I'd say none of us are shifting our characters that much. So the notion is that the Witches are reeking their revenge on those figures from the previous play. For me, it's about trying to not make them completely different. Let them be the same sort of character, but in a different social setting.

I mean they're both of high families, they're both soldiers, there are similarities to be found there. Cassio idolizes Othello, Macbeth feels threatened by Banquo's status.

They're both rising through the ranks, there is an ambition there...

Exactly. Then I think there's the events that transpire, that "vaulting ambition" that throws Macbeth forward, so by the end you see where that takes him. And if there's one thing that Cassio definitely isn't is a sociopathic tyrant! But who knows where events can take you?

You're aware that you are playing the same person, and the audience are looking at the same person, but probably just at a slightly different time or space or with different forces working on them that means that they've made different choices for better or worse.

Interview: Sandy Grierson Talks OTHELLOMACBETH
Samuel Collings and Sandy Grierson
in othellomacbeth

You've just come to London after playing HOME in Manchester.

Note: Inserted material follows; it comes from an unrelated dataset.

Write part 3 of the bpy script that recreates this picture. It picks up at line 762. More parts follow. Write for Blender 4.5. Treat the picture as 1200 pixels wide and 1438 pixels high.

How was that, bringing it before audiences for the first time?

I believe a show can change massively in previews in front of an audience.

Sometimes you can feel like you're in an absolute shocker, you don't know what you're doing from one minute to the next, the actors are moaning, "It's a total nightmare, it's going to be panned". And then you hit the first preview and the audience go crazy for it! And it's like you haven't seen what the thing was until the audience did.

Then again, it can go the other way round. So that moment when you first get an audience in is so important. I always think you can make a show better from the first preview to the press, I've never done a show where they are the same. But there's something that seals the deal when the audience comes in.

So with this show and taking it to Manchester first, it's been a nice response especially from the younger audiences. And it feels fresh, exciting and necessary.